AOL-J'er RNantz of Think It Over has been trying mightily to come up with some Democrats who reject John Kerry. He did find former New York Mayor Ed Koch. More recently he's come across some woman who used to live in Britain that no one has ever heard of who's taking that position. He was praising Zell Miller for a while. But since Zell came out at the Republican convention as a stark, raving lunatic, RNantz's enthusiasm for him may have cooled.
I don't bring this up to say that it's meaningless, or that "both sides are alike" on this. It's true that in every presidential election, you get some well-known members of one party endorsing the candidate of the other party, or refusing to endorse their own party's candidate. But the divisions within the parties are not like they were even 30 years ago, when there were more prominent moderates and still the occasional liberal in the Republican Party, and notably more conservative (mostly Southern) Democrats, than we see today.
But the kind of conservative dissents we see against Bush are more likely to take on immediate importance than the parallel phenomenon on the Democratic side.
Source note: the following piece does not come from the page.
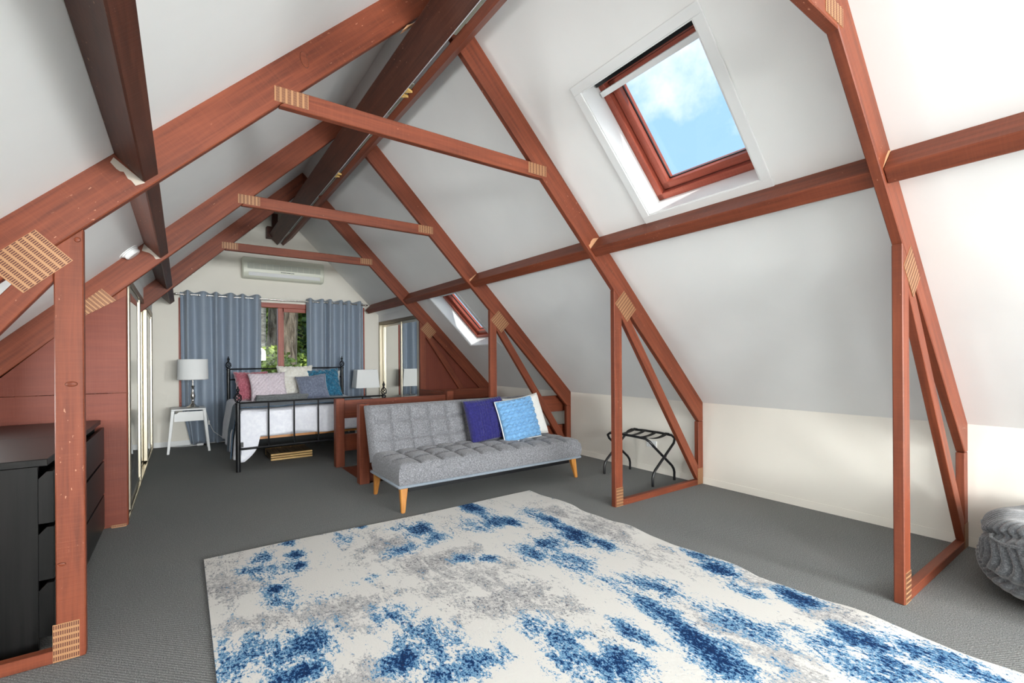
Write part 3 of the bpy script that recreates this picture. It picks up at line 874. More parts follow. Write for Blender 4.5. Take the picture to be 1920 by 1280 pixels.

Take Zell Miller. I mean, come on, the guy's more Republican than the Republicans. His net influence in the Democratic Party is less than zero today.
On the other hand, if Bush loses, the factions in the Republican Party that don't want to line up behind a third (Jeb) installment of the Bush dynasty for 2008 will be looking to articulate alternative positions. And they will find plenty of ways to knock Jeb by pointing out the disastrous failures and problems of Dubya's administration.